= Task brief =
Each line from the top of the listing through the one holding "return (f(r/255), f(g/255), f(b/255))" should be restated word for word, with nothing added and no pictures.

━━━

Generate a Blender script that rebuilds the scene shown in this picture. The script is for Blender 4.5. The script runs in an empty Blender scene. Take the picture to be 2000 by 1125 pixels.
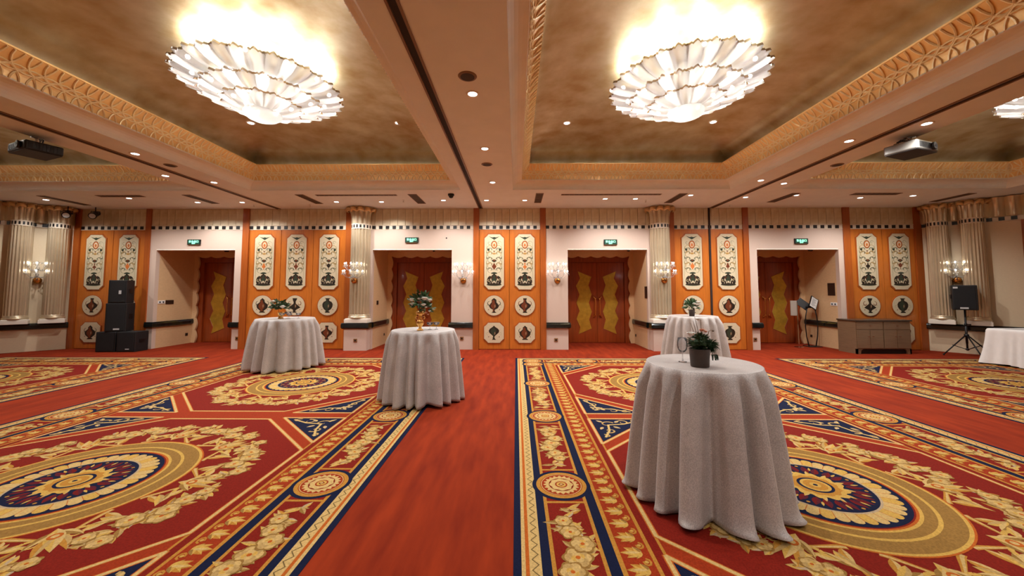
import bpy, math, random
from mathutils import Vector, Matrix
random.seed(11)
PI = math.pi
SC = bpy.context.scene
COL = SC.collection
sin, cos, pi = math.sin, math.cos, math.pi

# ---------------------------------------------------------------- camera, exposure, world
EYE = 1.65; FPX = 735.0; PITCH = math.atan(44/735); YAW = math.atan(8/735)
cam = bpy.data.cameras.new('camera'); camo = bpy.data.objects.new('camera', cam); COL.objects.link(camo)
cam.sensor_width = 36; cam.lens = FPX/2000*36; cam.shift_y = -38.5/2000; cam.clip_start = .05
camo.location = (0, 0, EYE); camo.rotation_euler = (pi/2+PITCH, 0, YAW)
SC.camera = camo
SC.view_settings.view_transform = 'Standard'; SC.view_settings.look = 'None'
SC.view_settings.gamma = 1; SC.view_settings.use_curve_mapping = False
SC.view_settings.exposure = 0.04
SC.cycles.max_bounces = 9; SC.cycles.diffuse_bounces = 4; SC.cycles.glossy_bounces = 4
SC.cycles.sample_clamp_indirect = 6; SC.cycles.caustics_reflective = False; SC.cycles.caustics_refractive = False
w = bpy.data.worlds.new('world'); SC.world = w; w.use_nodes = True
w.node_tree.nodes['Background'].inputs[0].default_value = (.9, .8, .7, 1)
w.node_tree.nodes['Background'].inputs[1].default_value = .02
# light strengths
L_DOWN = 150; L_VAULT = 220; L_CHAND = 230; L_SCONCE = 26; L_COVE = .5
DOWN_COL = (.99, .985, 1); CHAND_COL = (1, .985, .96)

# ---------------------------------------------------------------- helpers
def srgb(r, g, b):
    f = lambda c: c/12.92 if c <= .04045 else ((c+.055)/1.055)**2.4
    return (f(r/255), f(g/255), f(b/255))

class MB:
    "collects shapes into one mesh"
    def __init__(s): s.v = []; s.f = []; s.m = []; s.c = []
    def add(s, vs, fs, m=0, col=None):
        o = len(s.v); s.v.extend(vs); s.f.extend([tuple(i+o for i in f) for f in fs]); s.m.extend([m]*len(fs))
        s.c.extend([col or (1, 1, 1)]*len(vs)) if not (col and isinstance(col, list)) else s.c.extend(col)
        return s
    def box(s, x0, x1, y0, y1, z0, z1, m=0, col=None):
        vs = [(x0,y0,z0),(x1,y0,z0),(x1,y1,z0),(x0,y1,z0),(x0,y0,z1),(x1,y0,z1),(x1,y1,z1),(x0,y1,z1)]
        return s.add(vs, [(0,3,2,1),(4,5,6,7),(0,1,5,4),(1,2,6,5),(2,3,7,6),(3,0,4,7)], m, col)
    def poly(s, pts, z, col=None, m=0):
        return s.add([(p[0], p[1], z) for p in pts], [tuple(range(len(pts)))], m, col)
    def wpoly(s, pts, y, col=None, m=0):
        "upright polygon facing -y"
        return s.add([(p[0], y, p[1]) for p in pts], [tuple(range(len(pts)))], m, col)
    def prism(s, pts, y0, y1, m=0, col=None):
        "polygon in xz extruded along y"
        n = len(pts)
        vs = [(p[0], y0, p[1]) for p in pts]+[(p[0], y1, p[1]) for p in pts]
        fs = [tuple(range(n)), tuple(range(2*n-1, n-1, -1))]+[((i+1) % n, i, i+n, (i+1) % n+n) for i in range(n)]
        return s.add(vs, fs, m, col)
    def slab(s, pts, z0, z1, m=0, col=None):
        n = len(pts)
        vs = [(p[0], p[1], z0) for p in pts]+[(p[0], p[1], z1) for p in pts]
        fs = [tuple(range(n-1, -1, -1)), tuple(range(n, 2*n))]+[(i, (i+1) % n, (i+1) % n+n, i+n) for i in range(n)]
        return s.add(vs, fs, m, col)
    def tube(s, path, r, n=6, m=0, col=None, closed=False):
        P = [Vector(p) for p in path]; k = len(P); vs = []; fs = []
        up = Vector((0, 0, 1)); prev = None
        for i in range(k):
            a = P[(i-1) % k] if (closed or i > 0) else P[i]; b = P[(i+1) % k] if (closed or i < k-1) else P[i]
            t = (b-a).normalized()
            if prev is None:
                u = t.cross(up)
                if u.length < 1e-3: u = t.cross(Vector((1, 0, 0)))
            else:
                u = prev-t*prev.dot(t)
                if u.length < 1e-4: u = t.cross(up)
            u.normalize(); prev = u; v = t.cross(u)
            rr = r[i] if isinstance(r, (list, tuple)) else r
            for j in range(n):
                q = P[i]+u*(rr*cos(2*pi*j/n))+v*(rr*sin(2*pi*j/n)); vs.append(tuple(q))
        for i in range(k if closed else k-1):
            for j in range(n):
                a = i*n+j; b = i*n+(j+1) % n; c = ((i+1) % k)*n+(j+1) % n; d = ((i+1) % k)*n+j
                fs.append((a, b, c, d))
        if not closed: fs += [tuple(range(n-1, -1, -1)), tuple(range((k-1)*n, k*n))]
        return s.add(vs, fs, m, col)
    def lathe(s, prof, n=24, c=(0, 0, 0), a0=0, a1=2*pi, m=0, col=None, mod=None):
        full = abs(a1-a0-2*pi) < 1e-6; k = n if full else n+1; vs = []; fs = []
        for r, z in prof:
            for j in range(k):
                t = a0+(a1-a0)*j/n; q = r*(mod(t, z) if mod else 1)
                vs.append((c[0]+q*cos(t), c[1]+q*sin(t), c[2]+z))
        for i in range(len(prof)-1):
            for j in range(n):
                j2 = (j+1) % k
                fs.append((i*k+j, i*k+j2, (i+1)*k+j2, (i+1)*k+j))
        return s.add(vs, fs, m, col)
    def grid(s, pts, m=0, col=None, wrap=False):
        "pts: rows of equal length"
        n = len(pts[0]); vs = [p for r in pts for p in r]; fs = []
        for i in range(len(pts)-1):
            for j in range(n if wrap else n-1):
                j2 = (j+1) % n; fs.append((i*n+j, i*n+j2, (i+1)*n+j2, (i+1)*n+j))
        return s.add(vs, fs, m, col)
    def blob(s, c, r, sc=(1, 1, 1), n=8, k=6, m=0, col=None, jit=0):
        pts = []
        for i in range(k+1):
            t = pi*i/k; row = []
            for j in range(n):
                q = r*(1+random.uniform(-jit, jit)); a = 2*pi*j/n
                row.append((c[0]+q*sc[0]*sin(t)*cos(a), c[1]+q*sc[1]*sin(t)*sin(a), c[2]+q*sc[2]*cos(t)))
            pts.append(row)
        return s.grid(pts, m, col, True)
    def build(s, name, mats, parent=None, loc=None, smooth=False, rot=None, bevel=0):
        me = bpy.data.meshes.new(name); me.from_pydata([tuple(v) for v in s.v], [], s.f)
        if not isinstance(mats, (list, tuple)): mats = [mats]
        for m in mats: me.materials.append(m)
        me.polygons.foreach_set('material_index', s.m)
        if any(c != (1, 1, 1) for c in s.c):
            at = me.color_attributes.new('Col', 'FLOAT_COLOR', 'POINT')
            at.data.foreach_set('color', [x for c in s.c for x in (c[0], c[1], c[2], 1)])
        if smooth: me.polygons.foreach_set('use_smooth', [True]*len(me.polygons))
        me.update()
        o = bpy.data.objects.new(name, me); COL.objects.link(o)
        if parent: o.parent = parent
        if loc: o.location = loc
        if rot: o.rotation_euler = rot
        if bevel:
            b = o.modifiers.new('bevel', 'BEVEL'); b.width = bevel; b.segments = 2; b.limit_method = 'ANGLE'; b.angle_limit = .6
        return o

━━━

= Exercise result =
Generate a Blender script that rebuilds the scene shown in this picture. The script is for Blender 4.5. The script runs in an empty Blender scene. Take the picture to be 2000 by 1125 pixels.
import bpy, math, random
from mathutils import Vector, Matrix
random.seed(11)
PI = math.pi
SC = bpy.context.scene
COL = SC.collection
sin, cos, pi = math.sin, math.cos, math.pi

# ---------------------------------------------------------------- camera, exposure, world
EYE = 1.65; FPX = 735.0; PITCH = math.atan(44/735); YAW = math.atan(8/735)
cam = bpy.data.cameras.new('camera'); camo = bpy.data.objects.new('camera', cam); COL.objects.link(camo)
cam.sensor_width = 36; cam.lens = FPX/2000*36; cam.shift_y = -38.5/2000; cam.clip_start = .05
camo.location = (0, 0, EYE); camo.rotation_euler = (pi/2+PITCH, 0, YAW)
SC.camera = camo
SC.view_settings.view_transform = 'Standard'; SC.view_settings.look = 'None'
SC.view_settings.gamma = 1; SC.view_settings.use_curve_mapping = False
SC.view_settings.exposure = 0.04
SC.cycles.max_bounces = 9; SC.cycles.diffuse_bounces = 4; SC.cycles.glossy_bounces = 4
SC.cycles.sample_clamp_indirect = 6; SC.cycles.caustics_reflective = False; SC.cycles.caustics_refractive = False
w = bpy.data.worlds.new('world'); SC.world = w; w.use_nodes = True
w.node_tree.nodes['Background'].inputs[0].default_value = (.9, .8, .7, 1)
w.node_tree.nodes['Background'].inputs[1].default_value = .02
# light strengths
L_DOWN = 150; L_VAULT = 220; L_CHAND = 230; L_SCONCE = 26; L_COVE = .5
DOWN_COL = (.99, .985, 1); CHAND_COL = (1, .985, .96)

# ---------------------------------------------------------------- helpers
def srgb(r, g, b):
    f = lambda c: c/12.92 if c <= .04045 else ((c+.055)/1.055)**2.4
    return (f(r/255), f(g/255), f(b/255))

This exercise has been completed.